- Do this -
Reproduce the records below exactly as they appear.

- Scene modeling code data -
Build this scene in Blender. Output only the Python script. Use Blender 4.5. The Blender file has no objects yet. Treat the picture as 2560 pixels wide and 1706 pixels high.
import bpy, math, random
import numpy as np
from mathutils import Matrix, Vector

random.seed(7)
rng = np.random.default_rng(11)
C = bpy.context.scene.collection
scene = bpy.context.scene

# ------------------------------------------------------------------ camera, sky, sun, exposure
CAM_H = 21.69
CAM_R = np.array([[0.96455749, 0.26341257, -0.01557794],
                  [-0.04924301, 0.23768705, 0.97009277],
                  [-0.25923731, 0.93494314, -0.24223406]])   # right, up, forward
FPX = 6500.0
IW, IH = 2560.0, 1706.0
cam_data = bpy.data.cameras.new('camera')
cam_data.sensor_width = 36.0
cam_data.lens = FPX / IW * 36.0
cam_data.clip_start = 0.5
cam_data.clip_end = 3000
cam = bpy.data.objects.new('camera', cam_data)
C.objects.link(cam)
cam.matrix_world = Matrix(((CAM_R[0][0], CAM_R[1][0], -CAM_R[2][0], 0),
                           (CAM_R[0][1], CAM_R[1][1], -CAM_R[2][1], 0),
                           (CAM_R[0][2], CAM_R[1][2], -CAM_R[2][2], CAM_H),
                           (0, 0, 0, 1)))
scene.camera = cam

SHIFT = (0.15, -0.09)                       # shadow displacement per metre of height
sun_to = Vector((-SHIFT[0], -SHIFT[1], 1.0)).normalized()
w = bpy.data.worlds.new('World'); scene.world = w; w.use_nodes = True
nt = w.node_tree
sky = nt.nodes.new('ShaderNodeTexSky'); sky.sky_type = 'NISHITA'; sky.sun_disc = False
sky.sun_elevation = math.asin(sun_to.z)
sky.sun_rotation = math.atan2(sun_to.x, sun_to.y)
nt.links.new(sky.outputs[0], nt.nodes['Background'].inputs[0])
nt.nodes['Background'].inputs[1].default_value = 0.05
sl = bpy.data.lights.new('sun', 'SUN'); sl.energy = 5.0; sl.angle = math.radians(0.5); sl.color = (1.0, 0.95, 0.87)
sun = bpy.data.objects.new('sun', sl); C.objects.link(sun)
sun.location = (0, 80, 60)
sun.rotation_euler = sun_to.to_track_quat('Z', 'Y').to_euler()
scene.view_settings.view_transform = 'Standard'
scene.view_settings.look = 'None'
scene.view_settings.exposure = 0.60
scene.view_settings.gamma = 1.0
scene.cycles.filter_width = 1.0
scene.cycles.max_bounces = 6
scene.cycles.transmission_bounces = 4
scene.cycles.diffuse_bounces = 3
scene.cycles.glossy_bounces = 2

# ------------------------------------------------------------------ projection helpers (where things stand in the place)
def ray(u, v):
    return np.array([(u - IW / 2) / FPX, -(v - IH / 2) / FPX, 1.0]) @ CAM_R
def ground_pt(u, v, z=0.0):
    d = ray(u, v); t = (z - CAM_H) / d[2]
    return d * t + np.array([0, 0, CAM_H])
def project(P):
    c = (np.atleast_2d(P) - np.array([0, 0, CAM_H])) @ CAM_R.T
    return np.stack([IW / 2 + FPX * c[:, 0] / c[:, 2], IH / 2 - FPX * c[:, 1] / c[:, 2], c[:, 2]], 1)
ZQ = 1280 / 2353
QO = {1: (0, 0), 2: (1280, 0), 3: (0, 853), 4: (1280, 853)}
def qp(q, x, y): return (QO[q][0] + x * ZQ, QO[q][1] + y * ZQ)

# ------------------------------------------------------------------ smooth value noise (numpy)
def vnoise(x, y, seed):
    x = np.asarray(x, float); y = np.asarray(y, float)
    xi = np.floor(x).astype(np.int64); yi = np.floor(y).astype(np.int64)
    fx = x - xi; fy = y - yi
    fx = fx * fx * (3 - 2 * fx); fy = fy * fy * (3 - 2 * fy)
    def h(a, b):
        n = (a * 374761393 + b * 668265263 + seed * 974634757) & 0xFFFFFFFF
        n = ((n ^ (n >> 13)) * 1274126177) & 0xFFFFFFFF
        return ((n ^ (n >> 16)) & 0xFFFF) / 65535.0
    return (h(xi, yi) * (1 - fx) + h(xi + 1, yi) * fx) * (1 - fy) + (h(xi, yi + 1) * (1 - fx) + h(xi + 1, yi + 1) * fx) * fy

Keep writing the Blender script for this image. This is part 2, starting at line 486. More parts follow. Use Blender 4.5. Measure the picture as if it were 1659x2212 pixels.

- Task result -
Build this scene in Blender. Output only the Python script. Use Blender 4.5. The Blender file has no objects yet. Treat the picture as 2560 pixels wide and 1706 pixels high.
import bpy, math, random
import numpy as np
from mathutils import Matrix, Vector

random.seed(7)
rng = np.random.default_rng(11)
C = bpy.context.scene.collection
scene = bpy.context.scene

# ------------------------------------------------------------------ camera, sky, sun, exposure
CAM_H = 21.69
CAM_R = np.array([[0.96455749, 0.26341257, -0.01557794],
                  [-0.04924301, 0.23768705, 0.97009277],
                  [-0.25923731, 0.93494314, -0.24223406]])   # right, up, forward
FPX = 6500.0
IW, IH = 2560.0, 1706.0
cam_data = bpy.data.cameras.new('camera')
cam_data.sensor_width = 36.0
cam_data.lens = FPX / IW * 36.0
cam_data.clip_start = 0.5
cam_data.clip_end = 3000
cam = bpy.data.objects.new('camera', cam_data)
C.objects.link(cam)
cam.matrix_world = Matrix(((CAM_R[0][0], CAM_R[1][0], -CAM_R[2][0], 0),
                           (CAM_R[0][1], CAM_R[1][1], -CAM_R[2][1], 0),
                           (CAM_R[0][2], CAM_R[1][2], -CAM_R[2][2], CAM_H),
                           (0, 0, 0, 1)))
scene.camera = cam

SHIFT = (0.15, -0.09)                       # shadow displacement per metre of height
sun_to = Vector((-SHIFT[0], -SHIFT[1], 1.0)).normalized()
w = bpy.data.worlds.new('World'); scene.world = w; w.use_nodes = True
nt = w.node_tree
sky = nt.nodes.new('ShaderNodeTexSky'); sky.sky_type = 'NISHITA'; sky.sun_disc = False
sky.sun_elevation = math.asin(sun_to.z)
sky.sun_rotation = math.atan2(sun_to.x, sun_to.y)
nt.links.new(sky.outputs[0], nt.nodes['Background'].inputs[0])
nt.nodes['Background'].inputs[1].default_value = 0.05
sl = bpy.data.lights.new('sun', 'SUN'); sl.energy = 5.0; sl.angle = math.radians(0.5); sl.color = (1.0, 0.95, 0.87)
sun = bpy.data.objects.new('sun', sl); C.objects.link(sun)
sun.location = (0, 80, 60)
sun.rotation_euler = sun_to.to_track_quat('Z', 'Y').to_euler()
scene.view_settings.view_transform = 'Standard'
scene.view_settings.look = 'None'
scene.view_settings.exposure = 0.60
scene.view_settings.gamma = 1.0
scene.cycles.filter_width = 1.0
scene.cycles.max_bounces = 6
scene.cycles.transmission_bounces = 4
scene.cycles.diffuse_bounces = 3
scene.cycles.glossy_bounces = 2

# ------------------------------------------------------------------ projection helpers (where things stand in the place)
def ray(u, v):
    return np.array([(u - IW / 2) / FPX, -(v - IH / 2) / FPX, 1.0]) @ CAM_R
def ground_pt(u, v, z=0.0):
    d = ray(u, v); t = (z - CAM_H) / d[2]
    return d * t + np.array([0, 0, CAM_H])
def project(P):
    c = (np.atleast_2d(P) - np.array([0, 0, CAM_H])) @ CAM_R.T
    return np.stack([IW / 2 + FPX * c[:, 0] / c[:, 2], IH / 2 - FPX * c[:, 1] / c[:, 2], c[:, 2]], 1)
ZQ = 1280 / 2353
QO = {1: (0, 0), 2: (1280, 0), 3: (0, 853), 4: (1280, 853)}
def qp(q, x, y): return (QO[q][0] + x * ZQ, QO[q][1] + y * ZQ)

# ------------------------------------------------------------------ smooth value noise (numpy)
def vnoise(x, y, seed):
    x = np.asarray(x, float); y = np.asarray(y, float)
    xi = np.floor(x).astype(np.int64); yi = np.floor(y).astype(np.int64)
    fx = x - xi; fy = y - yi
    fx = fx * fx * (3 - 2 * fx); fy = fy * fy * (3 - 2 * fy)
    def h(a, b):
        n = (a * 374761393 + b * 668265263 + seed * 974634757) & 0xFFFFFFFF
        n = ((n ^ (n >> 13)) * 1274126177) & 0xFFFFFFFF
        return ((n ^ (n >> 16)) & 0xFFFF) / 65535.0
    return (h(xi, yi) * (1 - fx) + h(xi + 1, yi) * fx) * (1 - fy) + (h(xi, yi + 1) * (1 - fx) + h(xi + 1, yi + 1) * fx) * fy

Keep writing the Blender script for this image. This is part 2, starting at line 486. More parts follow. Use Blender 4.5. Measure the picture as if it were 1659x2212 pixels.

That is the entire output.